Именно на этом этапе развития общества и государства особую актуальность приобретает проблема согласия потерпевшего как элемента частного интереса в уголовном праве.

Изначально она рассматривалась в рамках уяснения направленности преступных деяний. Еще во времена существования Римской империи и развития римского права различались преступления публичного и частного характера.

Первые преследовались в порядке уголовного судопроизводства, а вторые – гражданского. В последующем на основе данного разделения в особую группу начали выделять преступления, преследуемые

только по жалобе потерпевшего (дела частного обвинения). Данная классификация получила широкое распространение в научной литературе и в законодательстве ряда государств. В последующем она уточнялась и конкретизировалась.

В частности, Ч. Беккариа в зависимости от направленности преступлений выделял три их разновидности. Некоторые преступления, считал он, «разрушают само общество или вызывают гибель того, кто является его представителем, другие нарушают личную безопасность граждан, посягая на их жизнь, имущество и честь, третьи противоречат тому, что ввиду общественного спокойствия и блага закон предписывает каждому гражданину делать или не делать»[124]. Позднее введенное Беккариа трехчленное деление преступлений получило широкое распространение в отечественной уголовно-правовой науке и легло в основу популярной ныне градации посягательств на преступления против интересов государства, общества и личности.
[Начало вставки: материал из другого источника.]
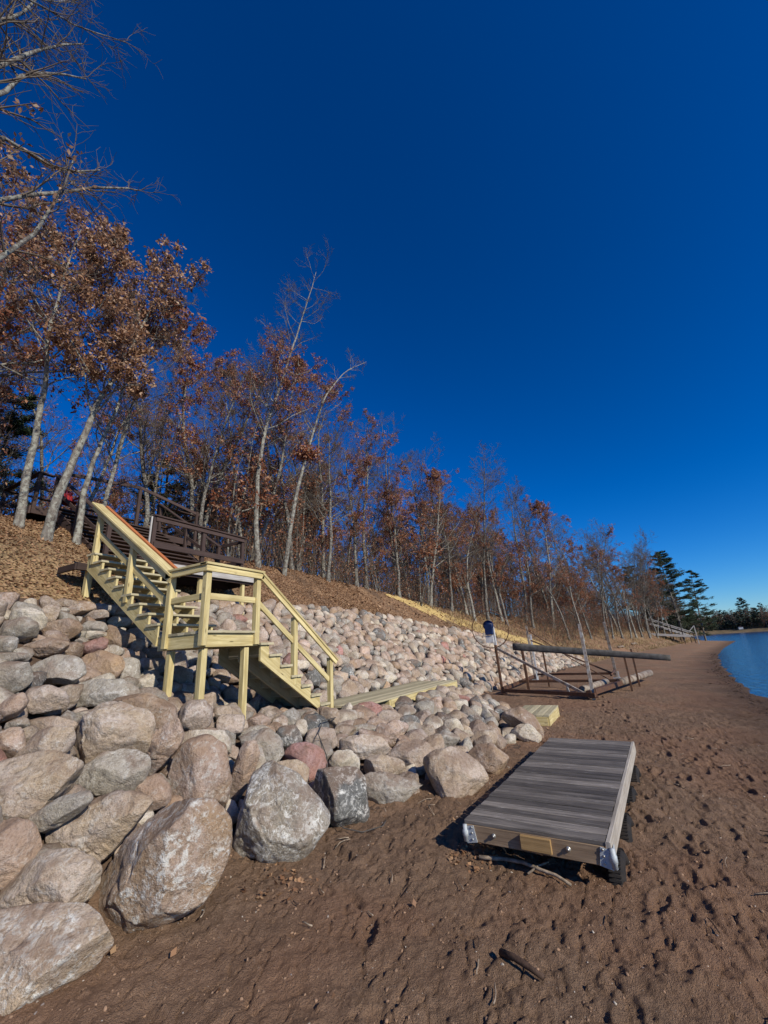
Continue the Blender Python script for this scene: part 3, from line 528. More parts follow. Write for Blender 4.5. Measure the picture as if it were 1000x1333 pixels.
(None,'grey',[4.52,4.617,1.001],[[0.487,-0.252,-0.836],[-0.871,-0.207,-0.445],[-0.061,0.945,-0.321]],[0.208,0.093,0.08],None),
]

# ---------------------------------------------------------------- ground
def axis(parts):
    out = []
    for a, b, s in parts: out += list(np.arange(a, b, s))
    return np.array(out+[parts[-1][1]])
def grid_mesh(name, us, vs, zf, keep, mat):
    U, V = np.meshgrid(us, vs, indexing='ij'); Z = zf(U, V)
    K = keep(U, V); nu, nv = U.shape
    idx = np.arange(nu*nv).reshape(nu, nv)
    kc = K[:-1, :-1] | K[1:, :-1] | K[:-1, 1:] | K[1:, 1:]
    F = np.stack([idx[:-1, :-1], idx[1:, :-1], idx[1:, 1:], idx[:-1, 1:]], -1)[kc]
    used = np.unique(F); mp = np.full(nu*nv, -1); mp[used] = np.arange(len(used))
    P = np.stack([U, V, Z], -1).reshape(-1, 3)[used]
    return np_mesh(name, P, mp[F], mat, True)

FOOT = []
_r = random.Random(21)
def trail(x, y, a, n, st=.62):
    for i in range(n):
        s = 1 if i % 2 else -1
        FOOT.append((x+s*.1*math.sin(a), y-s*.1*math.cos(a), a+_r.uniform(-.2, .2), .15, .055, _r.uniform(.02, .04)))
        x += math.cos(a)*st; y += math.sin(a)*st; a += _r.uniform(-.16, .16)
trail(2.0, 1.6, .25, 9); trail(2.5, -.6, .1, 16); trail(3.2, .3, -.2, 14); trail(4.5, -.2, .02, 20); trail(5.5, -1.5, .12, 20); trail(3.5, 2.3, 1.0, 4)
trail(9, .5, .1, 14); trail(9, -.8, .35, 12)
for k in range(18): FOOT.append((_r.uniform(1, 16), _r.uniform(-3.0, 3.2), _r.uniform(0, 3.1), _r.uniform(.06, .16), _r.uniform(.035, .08), _r.uniform(.01, .03)))
def beach_z(U, V):
    z = height(U, V)
    near = np.clip((30-U)/22, 0, 1)
    damp = np.clip((V+3.6)/1.3, .5, 1)
    z = z + fbm(U*.9, V*.9, 0, 3, 3)*.022*damp
    z = z + (fbm(U*3.3, V*3.3, 1, 3, 5)*.02 + (1-abs(fbm(U*6, V*6, 2, 3, 8)))*.018 + fbm(U*19, V*19, 3, 2, 11)*.006 - np.clip(abs(fbm(U*2.2, V*6.5, 5, 3, 19))-.0, 0, .12)*-.16)*near*damp
    z = z + np.where(abs(U) < 13, np.clip(fbm(U*15, V*15, 7, 2, 15)-.45, 0, 1)*.03, 0)*damp
    cr = fbm(U*26, V*26, 9, 2, 41); z = z + (np.clip(cr, -.1, .8)*.005 + fbm(U*48, V*48, 4, 1, 43)*.003)*np.clip((10-U)/3, 0, 1)*damp
    for (x, y, a, lx, ly, dp) in FOOT:
        i0, i1 = np.searchsorted(U[:, 0], [x-.45, x+.45]); j0, j1 = np.searchsorted(V[0], [y-.45, y+.45])
        if i1 <= i0 or j1 <= j0: continue
        du = U[i0:i1, j0:j1]-x; dv = V[i0:i1, j0:j1]-y
        p = du*math.cos(a)+dv*math.sin(a); q = -du*math.sin(a)+dv*math.cos(a)
        r2 = (p/lx)**2+(q/ly)**2
        z[i0:i1, j0:j1] += -dp*np.exp(-r2**1.5)+dp*.45*np.exp(-((np.sqrt(r2)-1.45)/.35)**2)
    z = z+.055*np.exp(-(((U-6.3)/2.4)**2+((V-.1)/.7)**2))
    return z
us = axis([(-8, 0, .12), (0, 1.6, .05), (1.6, 6.2, .013), (6.2, 9.5, .025), (9.5, 17, .06), (17, 40, .22), (40, 130, 1.0), (130, 400, 6)])
vs = axis([(-60, -24, 3), (-24, -6, .6), (-6, -3.6, .15), (-3.6, -1.6, .03), (-1.6, 3.9, .014), (3.9, 4.6, .03), (4.6, 9, .3), (9, 140, 3)])
_U, _V = np.meshgrid(us, vs, indexing='ij'); BZ = beach_z(_U, _V)
def bz(x, y):      # the finished sand surface, bilinear
    x = np.asarray(x, float); y = np.asarray(y, float)
    i = np.clip(np.searchsorted(us, x)-1, 0, len(us)-2); j = np.clip(np.searchsorted(vs, y)-1, 0, len(vs)-2)
    a = (x-us[i])/(us[i+1]-us[i]); c = (y-vs[j])/(vs[j+1]-vs[j])
    return BZ[i, j]*(1-a)*(1-c)+BZ[i+1, j]*a*(1-c)+BZ[i, j+1]*(1-a)*c+BZ[i+1, j+1]*a*c
beach = link('beach', grid_mesh('beach', us, vs, lambda U, V: BZ, lambda U, V: (zone(U, V) < np.where(U < 37, 2.12, 3.0)), M_SAND)); tag(beach, kind='structure')
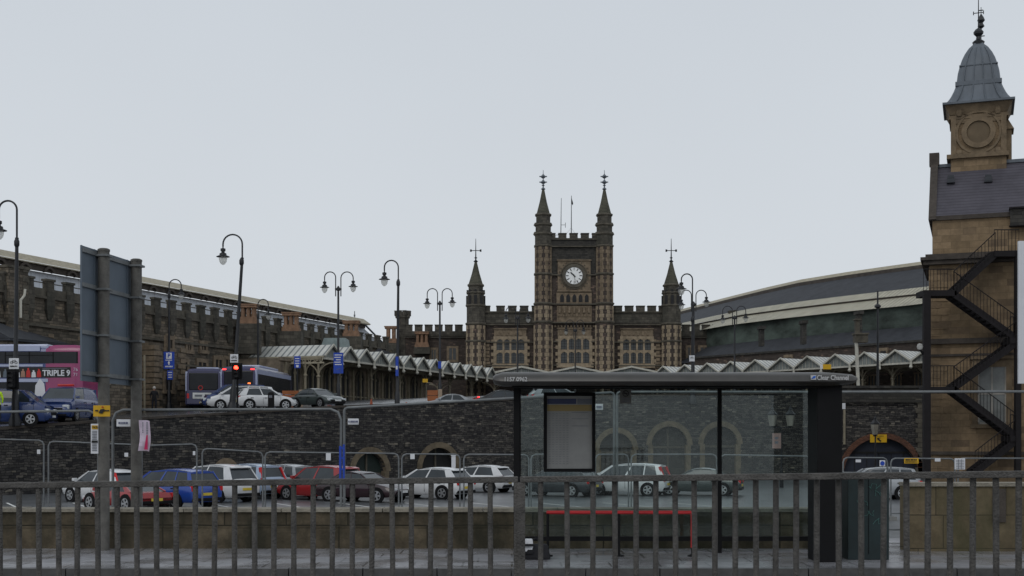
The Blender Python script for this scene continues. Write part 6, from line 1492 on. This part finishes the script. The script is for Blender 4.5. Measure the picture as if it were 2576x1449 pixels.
# no-smoking sticker
t = thing('no_smoking_sticker', 'grey no smoking sticker with a black ring high on the shelter glass', 'sticker', tuple(W(1574, 1015, 18.13)))
Yn = 18.13; MB().box(X(1560, Yn), X(1588, Yn), Yn, Yn+.004, Z(1015, Yn), Z(977, Yn)).build('sheet', mat('grey_translucent_film', (.16, .16, .15), .5), t)
c = W(1574, 990, Yn-.003); q = MB(); q.arch(c.x, c.z, .035, .045, c.y-.002, c.y+.002, 0, 2*PI, 20); q.bar(c+Vector((-.03, 0, .03)), c+Vector((.03, 0, -.03)), .004, .008); q.bar(c+Vector((-.028, 0, 0)), c+Vector((.028, 0, 0)), .004, .01); q.build('symbol', M['ink'], t)
q = MB()
for k in range(3): zz = Z(1003+k*3.5, Yn); q.box(X(1564, Yn), X(1584, Yn), Yn-.003, Yn, zz-.004, zz+.004)
q.build('print_line', M['inkgrey'], t)
# lettering on the roof edge
mt_w = mat('sticker_white', (.5, .5, .5), .5)
Yx = 16.545
text('1157 0962', .075, Matrix.Translation(W(1297, 954.5, Yx-.006)), mt_w, sh_, bold=.002, sx=.95)
text('Clear Channel', .088, Matrix.Translation(W(2095, 950.5, Yx-.006)), mt_w, sh_, bold=.0015, sx=.8)
o = MB().box(X(2040, Yx), X(2053, Yx), Yx-.008, Yx+.02, Z(955.5, Yx), Z(944, Yx)).build('logo_plate', mt_w, sh_)
c = W(2046.5, 950, Yx-.012); MB().prism([(c.x-.03, c.z-.015), (c.x+.0, c.z+.02), (c.x+.032, c.z+.022), (c.x+.02, c.z-.005), (c.x-.005, c.z-.012)], c.y-.003, c.y+.003).build('logo_mark', mat('logo_blue', (.02, .12, .5), .4), o)
bg_ = thing('shoe_stand_in', 'black and white bundle standing in for the shoes of a seated person beside the shelter left post', 'stand-in', (X(1345, 17.2), 17.2, 0))  # made-up bag shape in place of an omitted person's trainers and shoe
q = MB(); xb = X(1348, 17.2); q.frus((xb-.17, xb+.2, 17.1, 17.4), 0.002, (xb-.13, xb+.16, 17.16, 17.34), .2); q.build('body', M['coat'], bg_, bevel=.035)
q = MB(); q.tube([(xb-.08+.02*k, 17.2, .19+.09*math.sin(k*PI/8)) for k in range(9)], .012, 6); q.build('handle', M['coat'], bg_)
xb = X(1327, 17.2); q = MB(); q.frus((xb-.06, xb+.09, 17.12, 17.34), 0.002, (xb-.04, xb+.07, 17.16, 17.3), .27); q.build('white_piece', M['white'], bg_, bevel=.02)
q = MB(); q.box(xb-.05, xb+.08, 17.1, 17.125, .08, .11); q.box(xb-.05, xb+.08, 17.105, 17.14, .18, .21); q.build('strap', M['coat'], bg_)
# utility cabinet
cb = thing('utility_cabinet', 'dark teal utility cabinet with pale graffiti scribbles beside the shelter', 'cabinet', (X(2185, 17.1), 17.3, 0))
MB().box(X(2133, 17.1), X(2237, 17.1), 17.1, 17.55, 0, Z(1196, 17.1)).build('body', M['teal'], cb, bevel=.01)
MB().box(X(2130, 17.08), X(2240, 17.08), 17.07, 17.58, Z(1196, 17.1), Z(1189, 17.1)).build('lid', M['teal'], cb, bevel=.008)
q = MB(); random.seed(12); Yg = 17.092
for k in range(5):
    u, v = 2190+random.uniform(-35, 30), 1222+k*22+random.uniform(-5, 5); pts = []
    for j in range(9): pts.append(W(u+j*3.6+5*math.sin(j*1.9+k), v+8*math.sin(j*1.4+k*2), Yg))
    q.tube(pts, .004, 4)
q.build('graffiti', M['graffiti'], cb); q = MB(); q.box(X(2184.5, 17.1), X(2185.5, 17.1), 17.09, 17.1, .08, Z(1200, 17.1)); q.build('door_gap', M['black'], cb)
# ------------------------------------------------------------------ foreground guard railing
YL = 8.05
def rail_y(u): return YL if u <= 1305 else YL-(u-1305)/(2576-1305)*1.05
def rail_v(u): return 1211-(u-230)*(27/2346)
def railing(label, us, u0, u1, thick):
    t = thing('guard_railing', label, 'railing', (X((u0+u1)/2, rail_y((u0+u1)/2)), rail_y((u0+u1)/2), 0), group='foreground guard railings')
    A_, B_ = W(u0, rail_v(u0), rail_y(u0)), W(u1, rail_v(u1), rail_y(u1)); h = .038
    MB().bar(A_-Vector((0, 0, h/2)), B_-Vector((0, 0, h/2)), .05, h).build('top_rail', M['rail'], t, bevel=.006)
    MB().bar(Vector((A_.x, A_.y, .14)), Vector((B_.x, B_.y, .14)), .04, .035).build('bottom_rail', M['rail'], t)
    random.seed(int(u1))
    for u in us:
        Y = rail_y(u); x = X(u, Y); zt = Z(rail_v(u), Y)-h-.0
        lean = random.uniform(-.012, .012)
        MB().tube([(x+lean, Y, .15), (x, Y, zt)], .0172, 10).build('baluster', M['rail'], t, smooth=50)
    for u in (u0, u1):
        Y = rail_y(u); x = X(u, Y); zt = Z(rail_v(u), Y)-h
        MB().box(x-.025, x+.025, Y-.025, Y+.025, -.02, zt).build('end_post', M['rail'], t)
ul = [393-49.3*k for k in range(9, 0, -1)]+[393+49.4*k for k in range(0, 18)]
railing('left length of grimy grey railing in the foreground in front of the low wall', ul, -75, 1303, 0)
urr = [1360, 1413, 1438+54-54, 1492, 1546, 1600, 1650, 1698, 1746, 1798, 1850, 1901, 1952, 2003, 2055, 2109, 2166, 2224, 2280, 2335, 2390, 2448, 2505, 2563, 2620]
urr = sorted(set([1360, 1426]+urr[3:]))
railing('right length of grimy grey railing in the foreground in front of the bus shelter', urr, 1311, 2680, 0)
# ------------------------------------------------------------------ sky, sun, camera
w = bpy.data.worlds.new('World'); S.world = w; w.use_nodes = True; nt = w.node_tree; bg = nt.nodes['Background']
sky = nt.nodes.new('ShaderNodeTexSky'); sky.sky_type = 'NISHITA'; sky.sun_disc = False; sky.sun_elevation = R(40); sky.sun_rotation = R(200); sky.air_density = 1.; sky.dust_density = 4
hs = nt.nodes.new('ShaderNodeHueSaturation'); hs.inputs['Saturation'].default_value = .25; hs.inputs['Value'].default_value = .1
nt.links.new(sky.outputs[0], hs.inputs['Color'])
tc = nt.nodes.new('ShaderNodeTexCoord'); sp = nt.nodes.new('ShaderNodeSeparateXYZ'); nt.links.new(tc.outputs['Generated'], sp.inputs[0])
cr = nt.nodes.new('ShaderNodeValToRGB'); nt.links.new(sp.outputs['Z'], cr.inputs[0])
cr.color_ramp.elements[0].position = 0; cr.color_ramp.elements[0].color = (.70, .742, .785, 1); cr.color_ramp.elements[1].position = .38; cr.color_ramp.elements[1].color = (.60, .648, .705, 1)
cn = nt.nodes.new('ShaderNodeTexNoise'); cn.inputs['Scale'].default_value = 2.2; cn.inputs['Detail'].default_value = 4; nt.links.new(tc.outputs['Generated'], cn.inputs['Vector'])
cm = nt.nodes.new('ShaderNodeMapRange'); cm.inputs[3].default_value = .94; cm.inputs[4].default_value = 1.06; nt.links.new(cn.outputs[0], cm.inputs[0])
cs = nt.nodes.new('ShaderNodeVectorMath'); cs.operation = 'SCALE'; nt.links.new(cr.outputs[0], cs.inputs[0]); nt.links.new(cm.outputs[0], cs.inputs['Scale'])
mx = nt.nodes.new('ShaderNodeMix'); mx.data_type = 'RGBA'; mx.inputs['Factor'].default_value = .92
nt.links.new(hs.outputs[0], mx.inputs[6]); nt.links.new(cs.outputs[0], mx.inputs[7]); nt.links.new(mx.outputs[2], bg.inputs[0]); bg.inputs[1].default_value = 1.
sl = bpy.data.lights.new('sun', 'SUN'); sl.energy = .4; sl.angle = R(25); sl.color = (1, .96, .9); so = bpy.data.objects.new('sun', sl); C.objects.link(so); so.rotation_euler = (R(48), 0, R(-20))
cam = bpy.data.cameras.new('camera'); cam.lens = F/2576*36; cam.sensor_width = 36; cam.shift_y = (VH-724.5)/2576; cam.clip_end = 3000; cam.clip_start = .1
co = bpy.data.objects.new('camera', cam); C.objects.link(co); co.location = (0, 0, EZ); co.rotation_euler = (PI/2, 0, 0); S.camera = co
S.view_settings.view_transform = 'Standard'; S.view_settings.look = 'None'; S.view_settings.exposure = 0; S.view_settings.gamma = 1
S.render.resolution_x = 1024; S.render.resolution_y = 576
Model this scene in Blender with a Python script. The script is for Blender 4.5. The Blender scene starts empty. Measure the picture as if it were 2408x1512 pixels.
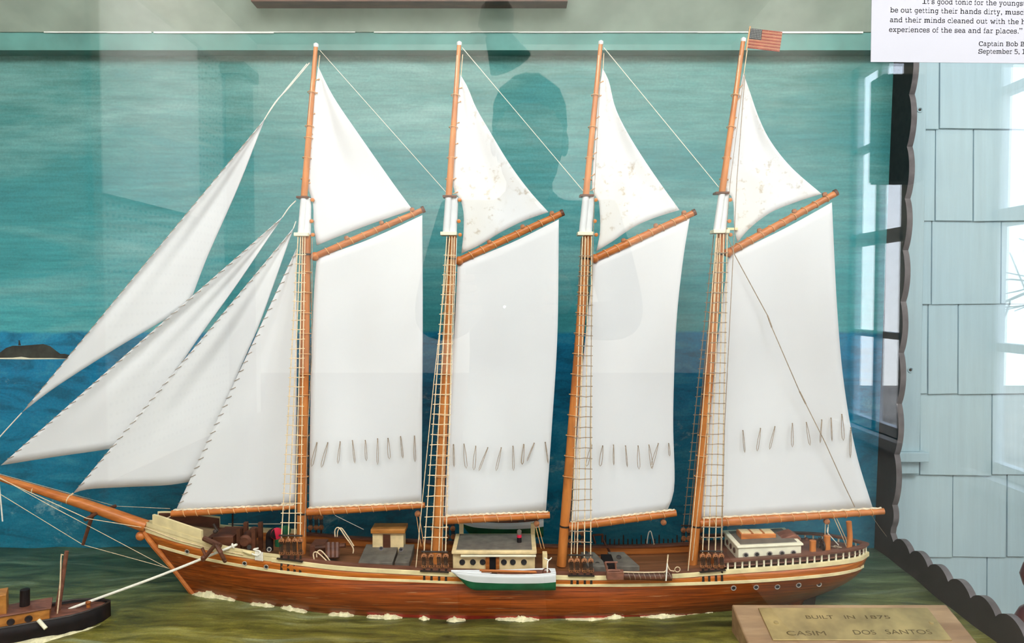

Анализ эволюции научных представлений об уголовно-правовом значении согласия потерпевшего весьма затруднителен. Это объясняется спорностью или, по крайней мере, слишком большой условностью распределения всего многообразия взглядов на рассматриваемую проблему по определенным группам и направлениям. Сложной видится и периодизация основных этапов развития учения о потерпевшем в государстве, где уголовное законодательство на протяжении всей своей истории игнорировало эту проблему.